(TASK): Filter this data down to the lines that hold "picture", and copy them.
— Start of COLLECTED MATERIAL —
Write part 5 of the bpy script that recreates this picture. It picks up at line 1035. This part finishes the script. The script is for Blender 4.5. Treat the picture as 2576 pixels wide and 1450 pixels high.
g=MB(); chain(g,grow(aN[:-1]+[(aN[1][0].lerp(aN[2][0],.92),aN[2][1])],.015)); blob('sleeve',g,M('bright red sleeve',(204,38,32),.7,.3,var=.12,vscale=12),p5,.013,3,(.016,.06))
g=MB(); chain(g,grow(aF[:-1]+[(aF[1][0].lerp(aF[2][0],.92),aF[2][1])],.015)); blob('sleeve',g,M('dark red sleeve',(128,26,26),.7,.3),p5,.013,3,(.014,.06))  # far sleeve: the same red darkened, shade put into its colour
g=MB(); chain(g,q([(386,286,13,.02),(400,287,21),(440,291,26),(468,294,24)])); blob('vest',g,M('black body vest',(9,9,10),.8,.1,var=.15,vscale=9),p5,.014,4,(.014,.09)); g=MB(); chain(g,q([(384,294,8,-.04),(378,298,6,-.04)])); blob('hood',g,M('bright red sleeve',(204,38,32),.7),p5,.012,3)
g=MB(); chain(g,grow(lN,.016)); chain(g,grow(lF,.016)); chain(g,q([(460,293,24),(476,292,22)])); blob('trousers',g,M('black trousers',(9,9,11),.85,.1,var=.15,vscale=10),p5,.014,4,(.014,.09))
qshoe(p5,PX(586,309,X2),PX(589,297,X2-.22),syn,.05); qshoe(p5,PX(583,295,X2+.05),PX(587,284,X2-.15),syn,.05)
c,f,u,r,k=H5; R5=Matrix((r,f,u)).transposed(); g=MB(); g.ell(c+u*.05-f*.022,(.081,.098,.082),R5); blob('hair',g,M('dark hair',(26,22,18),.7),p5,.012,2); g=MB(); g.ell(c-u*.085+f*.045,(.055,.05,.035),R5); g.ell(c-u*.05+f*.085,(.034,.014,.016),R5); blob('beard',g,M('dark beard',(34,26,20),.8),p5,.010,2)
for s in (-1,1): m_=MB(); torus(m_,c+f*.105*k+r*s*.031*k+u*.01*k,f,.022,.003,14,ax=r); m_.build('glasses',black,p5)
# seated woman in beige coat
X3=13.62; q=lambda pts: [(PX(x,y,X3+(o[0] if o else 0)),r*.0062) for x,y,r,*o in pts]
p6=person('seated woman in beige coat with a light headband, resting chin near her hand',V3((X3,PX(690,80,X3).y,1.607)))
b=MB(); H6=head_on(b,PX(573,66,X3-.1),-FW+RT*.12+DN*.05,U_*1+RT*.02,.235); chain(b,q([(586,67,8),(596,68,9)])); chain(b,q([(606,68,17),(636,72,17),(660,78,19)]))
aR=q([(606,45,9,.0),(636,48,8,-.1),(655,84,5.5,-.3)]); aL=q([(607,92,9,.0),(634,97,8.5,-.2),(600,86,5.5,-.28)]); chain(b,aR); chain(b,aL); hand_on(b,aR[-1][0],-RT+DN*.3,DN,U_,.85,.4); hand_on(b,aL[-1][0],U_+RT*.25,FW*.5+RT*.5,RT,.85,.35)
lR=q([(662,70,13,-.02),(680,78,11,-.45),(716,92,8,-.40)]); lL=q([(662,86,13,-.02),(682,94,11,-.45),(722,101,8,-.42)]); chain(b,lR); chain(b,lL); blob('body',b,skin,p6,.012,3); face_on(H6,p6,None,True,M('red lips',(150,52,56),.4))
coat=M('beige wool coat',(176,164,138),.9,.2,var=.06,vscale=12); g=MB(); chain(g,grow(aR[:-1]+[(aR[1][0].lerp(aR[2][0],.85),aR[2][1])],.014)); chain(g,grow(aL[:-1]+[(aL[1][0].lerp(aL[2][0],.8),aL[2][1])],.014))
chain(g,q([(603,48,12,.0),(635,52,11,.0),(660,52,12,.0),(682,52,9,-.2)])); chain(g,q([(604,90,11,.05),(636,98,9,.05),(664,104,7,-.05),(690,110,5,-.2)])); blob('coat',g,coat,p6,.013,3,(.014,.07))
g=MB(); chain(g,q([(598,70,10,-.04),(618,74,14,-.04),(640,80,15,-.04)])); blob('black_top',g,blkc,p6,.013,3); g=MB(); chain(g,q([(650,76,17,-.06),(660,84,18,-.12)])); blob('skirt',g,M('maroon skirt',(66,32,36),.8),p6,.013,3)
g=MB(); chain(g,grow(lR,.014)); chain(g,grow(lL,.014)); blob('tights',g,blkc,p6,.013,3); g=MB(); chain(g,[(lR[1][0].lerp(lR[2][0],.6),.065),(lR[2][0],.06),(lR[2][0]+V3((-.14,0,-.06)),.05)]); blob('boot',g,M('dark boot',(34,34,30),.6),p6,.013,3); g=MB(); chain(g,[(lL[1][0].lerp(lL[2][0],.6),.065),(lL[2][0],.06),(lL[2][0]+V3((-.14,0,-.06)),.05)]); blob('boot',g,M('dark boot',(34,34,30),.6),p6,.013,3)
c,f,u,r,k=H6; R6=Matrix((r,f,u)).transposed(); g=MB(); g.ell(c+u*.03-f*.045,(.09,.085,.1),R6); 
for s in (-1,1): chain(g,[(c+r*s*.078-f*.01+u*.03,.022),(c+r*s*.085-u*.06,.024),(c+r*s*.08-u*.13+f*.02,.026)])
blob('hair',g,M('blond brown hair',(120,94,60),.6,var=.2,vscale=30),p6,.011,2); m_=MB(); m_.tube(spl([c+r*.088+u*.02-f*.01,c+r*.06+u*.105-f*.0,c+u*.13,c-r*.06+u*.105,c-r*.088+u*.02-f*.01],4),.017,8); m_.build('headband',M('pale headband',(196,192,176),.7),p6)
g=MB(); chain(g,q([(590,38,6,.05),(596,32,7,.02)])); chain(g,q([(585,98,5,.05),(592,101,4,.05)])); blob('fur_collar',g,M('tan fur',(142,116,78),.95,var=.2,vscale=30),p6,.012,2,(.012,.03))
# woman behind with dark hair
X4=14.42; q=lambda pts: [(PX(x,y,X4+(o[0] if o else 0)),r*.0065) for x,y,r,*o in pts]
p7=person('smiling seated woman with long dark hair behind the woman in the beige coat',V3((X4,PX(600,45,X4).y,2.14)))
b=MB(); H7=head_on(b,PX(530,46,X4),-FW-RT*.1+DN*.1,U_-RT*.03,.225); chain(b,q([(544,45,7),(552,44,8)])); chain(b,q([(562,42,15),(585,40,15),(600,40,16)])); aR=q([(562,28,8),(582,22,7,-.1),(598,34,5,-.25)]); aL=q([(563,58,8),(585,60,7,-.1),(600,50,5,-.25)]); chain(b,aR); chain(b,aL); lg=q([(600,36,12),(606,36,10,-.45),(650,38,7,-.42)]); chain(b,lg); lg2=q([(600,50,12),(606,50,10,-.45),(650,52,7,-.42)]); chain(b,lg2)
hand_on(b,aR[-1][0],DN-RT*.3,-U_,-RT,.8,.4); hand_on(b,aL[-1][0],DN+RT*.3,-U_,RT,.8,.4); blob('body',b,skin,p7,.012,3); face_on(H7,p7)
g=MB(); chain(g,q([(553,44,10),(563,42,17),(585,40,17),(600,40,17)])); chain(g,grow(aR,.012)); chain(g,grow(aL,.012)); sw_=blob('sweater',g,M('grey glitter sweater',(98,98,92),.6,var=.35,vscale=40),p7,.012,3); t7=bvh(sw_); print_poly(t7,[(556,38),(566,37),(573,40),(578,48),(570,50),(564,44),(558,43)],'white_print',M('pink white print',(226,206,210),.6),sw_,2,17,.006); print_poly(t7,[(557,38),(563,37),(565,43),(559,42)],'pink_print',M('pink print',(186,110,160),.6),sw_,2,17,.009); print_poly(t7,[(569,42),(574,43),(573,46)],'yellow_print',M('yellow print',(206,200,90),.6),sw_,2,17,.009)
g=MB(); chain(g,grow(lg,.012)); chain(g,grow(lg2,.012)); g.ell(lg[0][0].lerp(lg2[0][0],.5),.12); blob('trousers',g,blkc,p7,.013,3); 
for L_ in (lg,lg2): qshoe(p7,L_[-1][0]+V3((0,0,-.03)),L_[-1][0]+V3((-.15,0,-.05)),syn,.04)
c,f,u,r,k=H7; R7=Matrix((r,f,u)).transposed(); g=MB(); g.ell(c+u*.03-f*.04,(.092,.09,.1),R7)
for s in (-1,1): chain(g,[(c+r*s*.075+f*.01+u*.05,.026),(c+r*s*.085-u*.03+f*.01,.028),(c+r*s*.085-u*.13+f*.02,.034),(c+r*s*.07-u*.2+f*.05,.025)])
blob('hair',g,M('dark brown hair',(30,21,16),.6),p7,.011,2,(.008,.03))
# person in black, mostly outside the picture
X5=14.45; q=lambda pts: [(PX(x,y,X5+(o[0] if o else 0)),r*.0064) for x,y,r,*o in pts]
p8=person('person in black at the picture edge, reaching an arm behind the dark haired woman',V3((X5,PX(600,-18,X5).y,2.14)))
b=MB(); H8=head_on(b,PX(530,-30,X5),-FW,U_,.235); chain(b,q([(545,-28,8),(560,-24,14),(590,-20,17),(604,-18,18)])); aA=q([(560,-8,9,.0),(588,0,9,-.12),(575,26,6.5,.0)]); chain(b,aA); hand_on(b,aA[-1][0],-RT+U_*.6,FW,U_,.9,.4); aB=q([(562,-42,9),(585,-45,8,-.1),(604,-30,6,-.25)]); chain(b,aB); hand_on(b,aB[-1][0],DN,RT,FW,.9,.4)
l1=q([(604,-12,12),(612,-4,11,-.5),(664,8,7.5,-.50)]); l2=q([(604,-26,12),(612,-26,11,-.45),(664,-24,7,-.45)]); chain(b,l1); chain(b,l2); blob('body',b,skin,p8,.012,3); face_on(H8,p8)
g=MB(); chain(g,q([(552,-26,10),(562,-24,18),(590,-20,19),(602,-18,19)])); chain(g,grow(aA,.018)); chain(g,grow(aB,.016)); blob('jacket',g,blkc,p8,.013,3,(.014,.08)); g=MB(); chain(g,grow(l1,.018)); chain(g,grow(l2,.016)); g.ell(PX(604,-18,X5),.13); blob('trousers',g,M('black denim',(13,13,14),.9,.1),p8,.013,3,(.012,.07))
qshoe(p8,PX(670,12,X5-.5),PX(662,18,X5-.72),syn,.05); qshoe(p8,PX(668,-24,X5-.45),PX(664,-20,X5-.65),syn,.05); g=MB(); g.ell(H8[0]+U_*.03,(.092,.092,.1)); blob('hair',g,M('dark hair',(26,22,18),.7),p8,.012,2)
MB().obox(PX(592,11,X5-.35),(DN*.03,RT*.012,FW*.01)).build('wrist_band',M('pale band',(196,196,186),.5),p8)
— End of COLLECTED MATERIAL —
(OUTPUT FOR THIS TASK):
Write part 5 of the bpy script that recreates this picture. It picks up at line 1035. This part finishes the script. The script is for Blender 4.5. Treat the picture as 2576 pixels wide and 1450 pixels high.
# person in black, mostly outside the picture
p8=person('person in black at the picture edge, reaching an arm behind the dark haired woman',V3((X5,PX(600,-18,X5).y,2.14)))